Wednesday, November 4, 2020

Hollywood Double Agent: The True Tale of Boris Morros, Film Producer Turned Cold War Spy by Jonathan Gill

 As a classical musician, Boris had wanted to get to Carnegie Hall since childhood, and if practice wouldn't take him there, the movies now would.

--Jonathan Gill, Hollywood Double Agent (Abrams, 2020).

We may consider Carnegie Hall a happy-ending sequel to Detour.

--Noah Isenberg, Edgar G. Ulmer: A Filmmaker at the Margins (University of California Press, 2014) 


Reading Jonathan Gill's account of Morros's production of Carnegie Hall (1947) I noticed something missing, namely, the director Edward G. Ulmer.  I wrote about Isenberg's book on Ulmer back on Oct. 1, 2014, in which he puts Carnegie Hall in the center of Ulmer's career, one of his more personal and larger-budget films, in which Ulmer shows his knowledge and love of both classical music and jazz, with performers from Arthur Rubinstein to Harry James.

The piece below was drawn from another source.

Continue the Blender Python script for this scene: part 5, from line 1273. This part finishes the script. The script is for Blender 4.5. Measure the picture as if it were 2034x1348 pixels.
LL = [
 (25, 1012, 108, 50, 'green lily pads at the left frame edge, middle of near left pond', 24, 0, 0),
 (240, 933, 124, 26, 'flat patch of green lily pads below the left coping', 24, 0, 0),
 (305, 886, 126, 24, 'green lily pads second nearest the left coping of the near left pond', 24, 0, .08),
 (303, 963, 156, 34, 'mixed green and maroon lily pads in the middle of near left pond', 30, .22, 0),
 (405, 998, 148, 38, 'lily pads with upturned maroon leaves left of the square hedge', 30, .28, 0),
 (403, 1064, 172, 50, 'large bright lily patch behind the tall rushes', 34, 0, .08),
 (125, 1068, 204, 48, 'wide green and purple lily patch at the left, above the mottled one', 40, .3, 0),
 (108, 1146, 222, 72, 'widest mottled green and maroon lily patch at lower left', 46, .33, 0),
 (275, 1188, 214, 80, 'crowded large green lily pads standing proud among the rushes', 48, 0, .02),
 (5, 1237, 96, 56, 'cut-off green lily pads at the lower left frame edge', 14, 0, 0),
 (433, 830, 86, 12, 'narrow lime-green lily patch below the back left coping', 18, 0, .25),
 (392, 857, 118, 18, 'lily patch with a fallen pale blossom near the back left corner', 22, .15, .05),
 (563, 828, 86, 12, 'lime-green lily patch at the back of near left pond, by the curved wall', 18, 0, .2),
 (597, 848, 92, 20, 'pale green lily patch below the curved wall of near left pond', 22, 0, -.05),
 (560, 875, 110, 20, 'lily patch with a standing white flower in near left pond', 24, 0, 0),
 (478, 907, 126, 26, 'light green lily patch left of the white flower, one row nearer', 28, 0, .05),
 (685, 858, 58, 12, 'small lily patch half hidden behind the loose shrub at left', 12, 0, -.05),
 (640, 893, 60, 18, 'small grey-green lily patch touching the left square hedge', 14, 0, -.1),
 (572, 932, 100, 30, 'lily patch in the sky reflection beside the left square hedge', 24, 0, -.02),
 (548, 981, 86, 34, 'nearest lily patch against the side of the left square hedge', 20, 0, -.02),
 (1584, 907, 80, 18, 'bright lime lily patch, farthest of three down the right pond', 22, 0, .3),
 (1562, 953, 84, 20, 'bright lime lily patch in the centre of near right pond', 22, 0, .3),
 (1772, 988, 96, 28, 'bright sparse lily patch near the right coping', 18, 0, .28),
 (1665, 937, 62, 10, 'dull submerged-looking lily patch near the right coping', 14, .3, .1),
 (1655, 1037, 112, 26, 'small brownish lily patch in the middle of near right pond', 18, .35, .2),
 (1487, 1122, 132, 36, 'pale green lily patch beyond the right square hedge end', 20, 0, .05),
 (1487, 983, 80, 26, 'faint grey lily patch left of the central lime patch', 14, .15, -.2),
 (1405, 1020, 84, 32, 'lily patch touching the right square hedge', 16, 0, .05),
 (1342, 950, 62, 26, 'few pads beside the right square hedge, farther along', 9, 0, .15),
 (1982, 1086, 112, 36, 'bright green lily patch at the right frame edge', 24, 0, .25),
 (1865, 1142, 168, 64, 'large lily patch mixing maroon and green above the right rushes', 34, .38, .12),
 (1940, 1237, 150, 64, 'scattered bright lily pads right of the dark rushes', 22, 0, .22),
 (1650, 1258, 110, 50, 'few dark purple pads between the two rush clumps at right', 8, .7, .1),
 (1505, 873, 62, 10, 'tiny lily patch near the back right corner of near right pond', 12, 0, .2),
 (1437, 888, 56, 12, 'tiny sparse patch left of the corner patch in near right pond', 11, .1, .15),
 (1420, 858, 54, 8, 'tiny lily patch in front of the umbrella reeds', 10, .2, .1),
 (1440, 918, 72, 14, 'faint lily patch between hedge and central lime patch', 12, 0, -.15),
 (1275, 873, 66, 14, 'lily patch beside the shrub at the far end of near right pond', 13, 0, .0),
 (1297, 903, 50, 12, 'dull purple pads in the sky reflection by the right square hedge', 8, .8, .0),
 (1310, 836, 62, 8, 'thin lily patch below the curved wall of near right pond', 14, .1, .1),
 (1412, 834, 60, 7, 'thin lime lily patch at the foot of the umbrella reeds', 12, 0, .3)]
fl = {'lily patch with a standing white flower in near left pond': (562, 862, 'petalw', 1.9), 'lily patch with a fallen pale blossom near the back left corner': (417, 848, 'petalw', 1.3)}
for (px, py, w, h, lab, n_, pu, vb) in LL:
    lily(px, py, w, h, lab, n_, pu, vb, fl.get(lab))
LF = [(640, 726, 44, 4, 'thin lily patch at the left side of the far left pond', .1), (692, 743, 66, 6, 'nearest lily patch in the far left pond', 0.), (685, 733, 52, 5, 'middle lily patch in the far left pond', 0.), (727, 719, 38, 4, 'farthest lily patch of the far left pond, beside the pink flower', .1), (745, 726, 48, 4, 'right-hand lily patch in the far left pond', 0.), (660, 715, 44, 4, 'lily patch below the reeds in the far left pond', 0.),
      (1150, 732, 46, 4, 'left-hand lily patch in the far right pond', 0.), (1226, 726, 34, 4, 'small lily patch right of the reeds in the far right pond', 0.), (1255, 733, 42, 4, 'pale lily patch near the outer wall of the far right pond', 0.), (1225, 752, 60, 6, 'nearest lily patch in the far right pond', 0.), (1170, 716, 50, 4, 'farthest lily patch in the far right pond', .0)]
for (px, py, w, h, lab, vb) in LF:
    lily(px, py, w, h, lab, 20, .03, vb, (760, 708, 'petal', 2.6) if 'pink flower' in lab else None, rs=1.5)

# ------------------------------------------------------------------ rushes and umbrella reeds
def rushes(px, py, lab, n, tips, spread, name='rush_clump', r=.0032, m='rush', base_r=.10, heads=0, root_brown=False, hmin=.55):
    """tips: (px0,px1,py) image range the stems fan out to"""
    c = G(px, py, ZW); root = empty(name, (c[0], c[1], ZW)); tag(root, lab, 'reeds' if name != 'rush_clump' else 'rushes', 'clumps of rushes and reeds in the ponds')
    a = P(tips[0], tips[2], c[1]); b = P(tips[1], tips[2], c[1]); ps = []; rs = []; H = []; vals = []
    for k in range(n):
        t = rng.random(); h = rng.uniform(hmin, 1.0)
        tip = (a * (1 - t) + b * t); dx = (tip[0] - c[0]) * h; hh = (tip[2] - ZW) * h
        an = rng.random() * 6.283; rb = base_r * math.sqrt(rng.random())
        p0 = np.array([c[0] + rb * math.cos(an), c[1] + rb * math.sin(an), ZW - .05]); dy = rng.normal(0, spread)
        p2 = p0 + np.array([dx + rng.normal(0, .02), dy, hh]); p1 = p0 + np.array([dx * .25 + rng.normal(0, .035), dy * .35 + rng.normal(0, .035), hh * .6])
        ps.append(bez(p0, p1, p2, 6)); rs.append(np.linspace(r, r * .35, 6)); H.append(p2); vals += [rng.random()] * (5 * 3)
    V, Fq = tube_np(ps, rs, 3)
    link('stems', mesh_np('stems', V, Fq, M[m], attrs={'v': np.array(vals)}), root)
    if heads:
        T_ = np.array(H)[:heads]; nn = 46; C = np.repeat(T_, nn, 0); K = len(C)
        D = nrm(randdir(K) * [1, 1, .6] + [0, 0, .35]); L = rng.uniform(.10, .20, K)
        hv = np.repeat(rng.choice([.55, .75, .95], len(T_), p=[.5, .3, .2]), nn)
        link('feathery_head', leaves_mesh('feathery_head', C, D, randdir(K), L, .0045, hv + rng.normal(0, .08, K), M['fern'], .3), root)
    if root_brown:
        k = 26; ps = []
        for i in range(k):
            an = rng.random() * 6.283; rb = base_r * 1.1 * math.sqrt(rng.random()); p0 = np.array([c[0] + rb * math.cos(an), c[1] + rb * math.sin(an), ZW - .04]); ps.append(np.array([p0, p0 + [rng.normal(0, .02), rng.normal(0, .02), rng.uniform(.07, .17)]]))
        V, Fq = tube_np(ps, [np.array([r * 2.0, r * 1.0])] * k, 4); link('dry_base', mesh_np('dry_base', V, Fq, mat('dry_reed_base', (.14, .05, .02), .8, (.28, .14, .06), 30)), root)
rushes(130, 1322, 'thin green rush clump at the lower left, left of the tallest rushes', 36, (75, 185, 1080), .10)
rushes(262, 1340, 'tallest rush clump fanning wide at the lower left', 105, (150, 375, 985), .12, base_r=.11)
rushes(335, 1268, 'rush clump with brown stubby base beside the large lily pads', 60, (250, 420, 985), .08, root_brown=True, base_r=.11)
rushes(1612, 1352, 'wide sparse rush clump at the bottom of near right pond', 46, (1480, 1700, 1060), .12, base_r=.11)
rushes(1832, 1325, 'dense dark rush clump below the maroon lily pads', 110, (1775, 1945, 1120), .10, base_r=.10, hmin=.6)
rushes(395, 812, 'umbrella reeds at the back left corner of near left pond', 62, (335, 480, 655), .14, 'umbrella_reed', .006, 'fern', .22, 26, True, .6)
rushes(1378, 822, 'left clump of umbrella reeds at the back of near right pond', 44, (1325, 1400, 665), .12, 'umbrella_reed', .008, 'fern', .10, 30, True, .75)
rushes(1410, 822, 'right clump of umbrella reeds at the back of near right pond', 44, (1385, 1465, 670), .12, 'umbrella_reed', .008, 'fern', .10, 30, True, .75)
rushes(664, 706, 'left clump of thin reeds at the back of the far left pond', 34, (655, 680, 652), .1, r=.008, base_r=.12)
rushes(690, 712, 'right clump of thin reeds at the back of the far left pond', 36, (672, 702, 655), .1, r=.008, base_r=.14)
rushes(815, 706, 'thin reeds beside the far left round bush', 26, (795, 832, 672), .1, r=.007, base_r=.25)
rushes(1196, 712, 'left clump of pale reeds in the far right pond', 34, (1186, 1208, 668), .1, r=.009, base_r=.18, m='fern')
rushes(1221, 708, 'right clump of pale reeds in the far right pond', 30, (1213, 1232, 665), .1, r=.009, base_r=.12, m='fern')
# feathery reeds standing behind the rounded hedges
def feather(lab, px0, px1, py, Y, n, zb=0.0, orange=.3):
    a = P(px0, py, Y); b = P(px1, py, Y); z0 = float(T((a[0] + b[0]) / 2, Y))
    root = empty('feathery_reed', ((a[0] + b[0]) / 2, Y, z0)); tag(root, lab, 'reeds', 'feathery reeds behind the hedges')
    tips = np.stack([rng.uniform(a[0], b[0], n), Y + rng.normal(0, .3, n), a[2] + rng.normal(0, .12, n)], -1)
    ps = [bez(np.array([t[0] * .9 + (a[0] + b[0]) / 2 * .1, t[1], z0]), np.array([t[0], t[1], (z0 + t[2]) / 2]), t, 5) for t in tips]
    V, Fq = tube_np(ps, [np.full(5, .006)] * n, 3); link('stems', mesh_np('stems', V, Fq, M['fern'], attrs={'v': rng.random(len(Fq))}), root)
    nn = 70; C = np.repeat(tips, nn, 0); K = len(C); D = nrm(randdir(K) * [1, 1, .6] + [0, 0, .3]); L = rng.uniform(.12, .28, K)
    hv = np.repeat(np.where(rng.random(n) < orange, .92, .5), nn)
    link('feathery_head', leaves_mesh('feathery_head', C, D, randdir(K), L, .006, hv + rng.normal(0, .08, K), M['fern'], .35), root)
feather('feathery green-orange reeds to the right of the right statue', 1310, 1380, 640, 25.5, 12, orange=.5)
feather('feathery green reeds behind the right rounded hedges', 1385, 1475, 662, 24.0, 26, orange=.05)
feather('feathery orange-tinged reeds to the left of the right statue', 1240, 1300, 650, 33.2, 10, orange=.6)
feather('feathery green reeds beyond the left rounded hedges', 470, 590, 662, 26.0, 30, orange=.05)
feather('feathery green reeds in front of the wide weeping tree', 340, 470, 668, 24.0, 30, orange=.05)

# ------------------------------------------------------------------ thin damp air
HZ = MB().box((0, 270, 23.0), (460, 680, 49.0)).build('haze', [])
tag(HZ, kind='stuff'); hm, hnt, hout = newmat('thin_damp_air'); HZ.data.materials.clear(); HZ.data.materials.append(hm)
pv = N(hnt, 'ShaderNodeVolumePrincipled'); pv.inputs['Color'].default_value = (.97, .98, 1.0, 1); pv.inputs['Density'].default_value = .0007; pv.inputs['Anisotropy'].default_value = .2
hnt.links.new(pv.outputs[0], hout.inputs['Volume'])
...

Isenberg mentions Morros as producer but otherwise gives him no credit for the film.  This difference of approaches to the film demonstrates a continuing gap in film writing as to who gets credit for a film, the director ("when William Wyler made Wuthering Heights ...") to the producer (Samuel Goldwyn:  "William Wyler didn't make Wuthering Heights, I did.  Wyler only directed it") and attempts to determine who gets credit for what in such a collaborative medium continues.

Morros produced five movies after he left his job as music director at Paramount in 1940.  He had left Russia after the revolution, made his way to Turkey and then in 1922 to America.  He was a trained classical musician and gradually found work in Hollywood, where the studios were run by people like him, emigre Jews. Morros struggled as an independent producer and then ran a successful record business, all the time working for the Soviet Union.  Morros became a spy unwillingly, in order to protect his parents and his siblings still in Russia.  Mostly he hired Soviet operatives to work for his companies as cover; whether he actually gave the Soviet Union anything of value is questionable.  When his Soviet handlers refused to finance his record company and his attempts to establish himself in television he went to the FBI in 1947 and became a double agent, receiving significant payments from the FBI for his work.  By 1957 the Soviet Union knew what he was doing and he just barely escaped a kidnapping that would have brought him to trial in Russia.  From then until his death in 1962 Morros testified before Congressional committees and helped the FBI track down spies.

Gill's book is full of details about Hollywood during WWII and the Cold War.  Morros was often homesick for Russia but subscribed to no ideology other than making money and living well under capitalism.